A Quick Ting On: bringing Black British History to the fore

Created by publisher and writer Magdalene Abraha, A Quick Ting On is an innovative new series exploring topics of cultural relevance to Black Britons and the global Black community.

Considered the first of its kind, Abraha has created and curated a collection of work celebrating Black British culture through a wide range of topics from Afrobeats to Plantain, and Black British Business and the Black British Power Movement. 

The non-fiction series will also debut the talents of the following young Black British writers, including plus-size model and influencer, Sophia Tassew, award-winning cultural producer, Tobi Kyeremateng, writer and award-winning business owner, Tskenya-Sarah Frazer, writer and social commentator, Chanté Joseph, mathematician and model, Zainab Kwaw-Swanzy, writer and curator, Christian Adofo, writer, social commentator and youth worker, Franklin Addo, and writer, illustrator and youth worker Rui Da Silva.

One of the key aims of A Quick Ting On is to create a space for young Black Britons to represent themselves in a way that is as authentic as it is unapologetic. “It’s been something that I have wanted to create for some time, so to be able to create it with an amazing group of authors is brilliant,” said Abraha.

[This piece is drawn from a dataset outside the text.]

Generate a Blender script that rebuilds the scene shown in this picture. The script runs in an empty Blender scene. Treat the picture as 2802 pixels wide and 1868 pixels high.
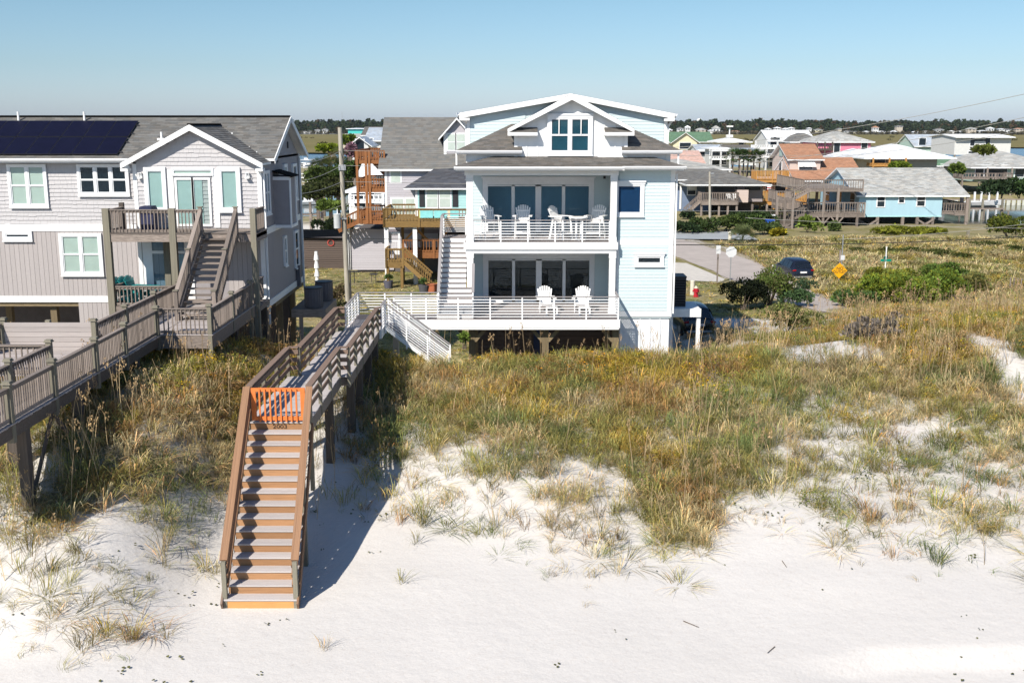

In A Quick Ting On: Black British Business, author Tskenya-Sarah Frazer drives home her key message that “business is for everyone” and not just the predominant demographic of middle-aged and privileged White men. By shining a light on all the things Black British entrepreneurs are doing, she aims to empower others to take a leap of faith to start something themselves.

For Rui Da Silva, author of A Quick Ting On: Plantain, it’s a chance to write meaningfully and explore his love for plantain within a specific cultural context. “To understand it, investigate it and celebrate it,” he says, noting that it is probably the first time that anyone has ever written a book about plantain as a matter of cultural exploration. 

“Growing up in the UK whilst having roots in Africa and the Caribbean is a nuanced and ever-shifting experience especially as you reach the age in which your parents migrated here and you begin to emphasise the enormity of sacrifice and foresight for your own future,” says Christian Adofo. His book A Quick Ting On: Afrobeats, explores the influence of the transatlantic slave trade in Afrobeats music, which he believes follows a similar route. 

“This constant feedback between Africa, the Caribbean and the West is rich which effortlessly influences popular culture. Built upon Highlife, Reggae and Afrobeat played at family gatherings in the diaspora, Afrobeats is a coming of age soundtrack which personifies the strong connection to our respective motherlands,” he says.

“It’s another vehicle to archive subjects that our community care about,” says Abraha. Indeed, and not only that, this collection is a way for young people to be able to explore their identity, culture and heritage in an easily accessible format that is empowering for them and the generation that will come after.

The A Quick Ting On series will be released in 2021.